Novel substrates for Helium adsorption: Graphane and Graphene-Fluoride

TL;DR

This study investigates helium films on novel substrates graphene-fluoride and graphane, revealing unique adsorption potentials, larger effective masses, and superfluid ground states, expanding understanding of helium adsorption behaviors.

Contribution

It introduces the first analysis of helium adsorption on GF and GH substrates, highlighting differences in potential energy, band structure, and superfluidity compared to graphene.

Findings

He on GF has a larger effective mass and higher adsorption energy than on graphite.

Monolayer 4He on GF and GH is superfluid with about 10% Bose-Einstein condensate fraction.

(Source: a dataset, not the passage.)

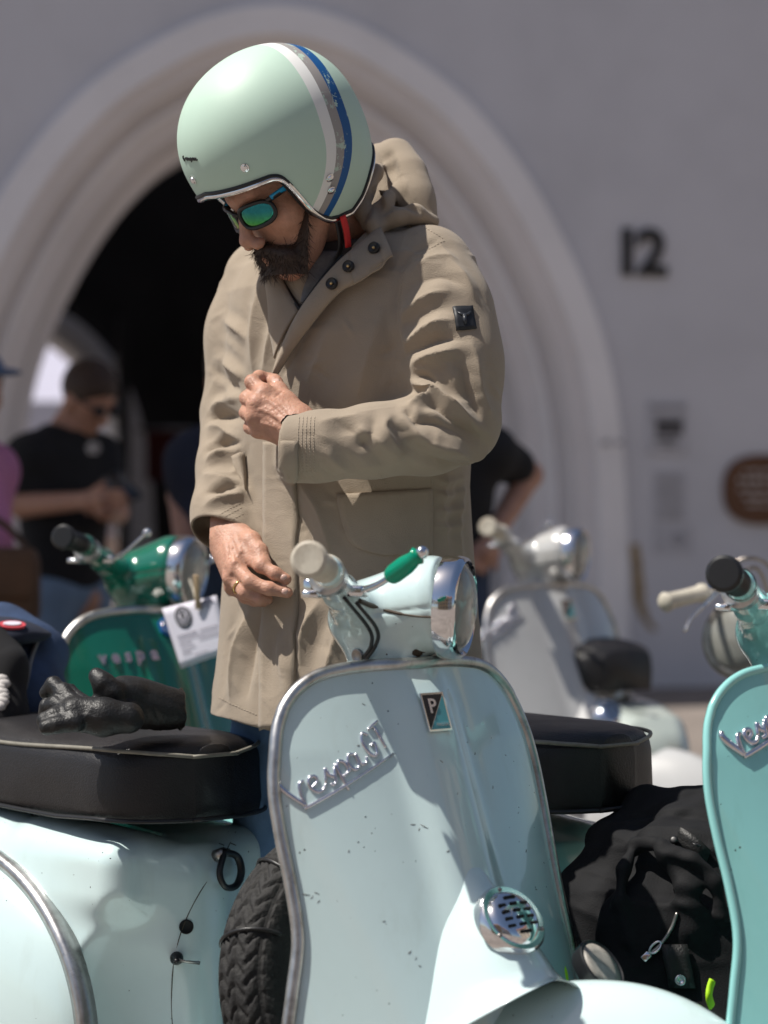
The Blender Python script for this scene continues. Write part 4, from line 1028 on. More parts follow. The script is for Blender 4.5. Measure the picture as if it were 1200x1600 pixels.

Ordered commensurate states are unstable on GF and GH, unlike on graphite.

Abstract

The discovery of fullerenes has stimulated extensive exploration of the resulting behavior of adsorbed films. Our study addresses the planar substrates graphene-fluoride (GF) and graphane (GH) in comparison to graphene. We present initial results concerning the potential energy, energy bands and low density behavior of 4He and 3He films on such different surfaces. For example, while graphene presents an adsorption potential that is qualitatively similar to that on graphite, GF and GH yield potentials with different symmetry, a number of adsorption sites double that on graphene/graphite and a larger corrugation for the adatom. In the case of GF, the lowest energy band width is similar to that on graphite but the He atom has a significantly larger effective mass and the adsorption energy is about three time that on graphite. Implications concerning the monolayer phase diagram of 4He are explored with the exact path integral ground state method. A commensurate ordered state similar to the sqrt{3} x sqrt{3} R30^o state on graphite is found the be unstable both on GF and on GH. The ground states of submonolayer 4He on both GF and GH are superfluids with a Bose Einstein condensate fraction of about 10%.